§ OBJECTIVE
Scan the listing below and copy every line holding "that".

§ COLLECTED DATA
+ + +
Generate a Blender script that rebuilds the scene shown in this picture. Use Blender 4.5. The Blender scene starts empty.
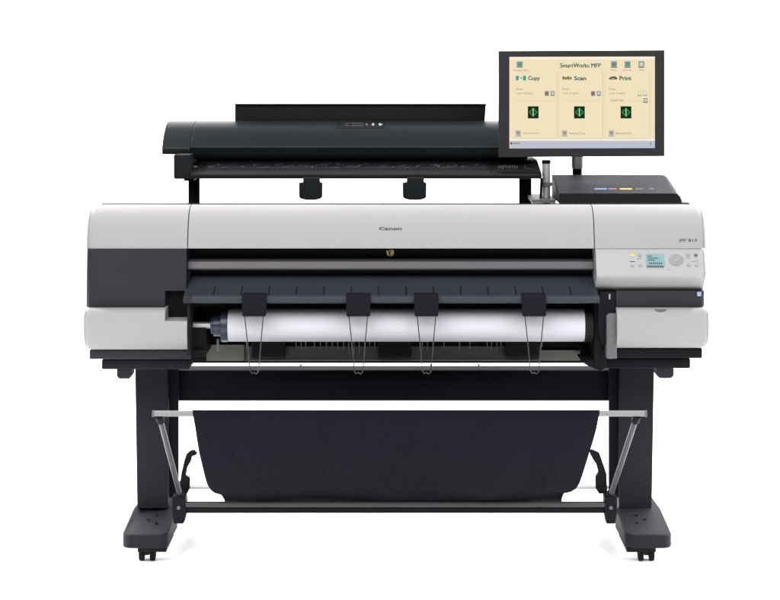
import bpy, bmesh, math, random
from mathutils import Vector, Matrix
random.seed(4)
R = math.radians
sc = bpy.context.scene
C = sc.collection

# ------------------------------------------------------------------ survey
# Sizes were taken off the photograph; D is how far the camera stands from the
# plane Y=0, H its height, K metres per photo pixel on that plane.
D, H, K = 5.0, 1.56, 0.00305
CX, CY = 396.0, 60.0
def sx(px, Y): return (px - CX) * K * (D + Y) / D
def sz(py, Y): return H - (py - CY) * K * (D + Y) / D
def P(px, py, Y): return Vector((sx(px, Y), Y, sz(py, Y)))

# ------------------------------------------------------------------ materials
def mat(name, col, rough=.5, metal=0.0, spec=.5, bump=0.0, bscale=400, var=.06, vscale=6, coat=0, aniso=None):
    m = bpy.data.materials.new(name); m.use_nodes = True
    nt = m.node_tree; b = nt.nodes['Principled BSDF']
    b.inputs['Roughness'].default_value = rough
    b.inputs['Metallic'].default_value = metal
    b.inputs['Specular IOR Level'].default_value = spec
    b.inputs['Coat Weight'].default_value = coat
    tc = nt.nodes.new('ShaderNodeTexCoord')
    nz = nt.nodes.new('ShaderNodeTexNoise'); nz.inputs['Scale'].default_value = vscale
    nz.inputs['Detail'].default_value = 5
    nt.links.new(tc.outputs['Object'], nz.inputs['Vector'])
    mx = nt.nodes.new('ShaderNodeMix'); mx.data_type = 'RGBA'
    mx.inputs['A'].default_value = (*[c * (1 - var) for c in col], 1)
    mx.inputs['B'].default_value = (*[min(1, c * (1 + var)) for c in col], 1)
    nt.links.new(nz.outputs['Fac'], mx.inputs['Factor'])
    nt.links.new(mx.outputs['Result'], b.inputs['Base Color'])
    mr = nt.nodes.new('ShaderNodeMapRange')
    mr.inputs['To Min'].default_value = max(.02, rough - .05); mr.inputs['To Max'].default_value = min(1, rough + .05)
    nt.links.new(nz.outputs['Fac'], mr.inputs['Value']); nt.links.new(mr.outputs['Result'], b.inputs['Roughness'])
    if bump:
        n2 = nt.nodes.new('ShaderNodeTexNoise'); n2.inputs['Scale'].default_value = bscale
        n2.inputs['Detail'].default_value = 3
        nt.links.new(tc.outputs['Object'], n2.inputs['Vector'])
        bp = nt.nodes.new('ShaderNodeBump'); bp.inputs['Strength'].default_value = bump; bp.inputs['Distance'].default_value = .002
        nt.links.new(n2.outputs['Fac'], bp.inputs['Height']); nt.links.new(bp.outputs['Normal'], b.inputs['Normal'])
    return m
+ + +
§ RESPONSE BELOW
Generate a Blender script that rebuilds the scene shown in this picture. Use Blender 4.5. The Blender scene starts empty.
# plane Y=0, H its height, K metres per photo pixel on that plane.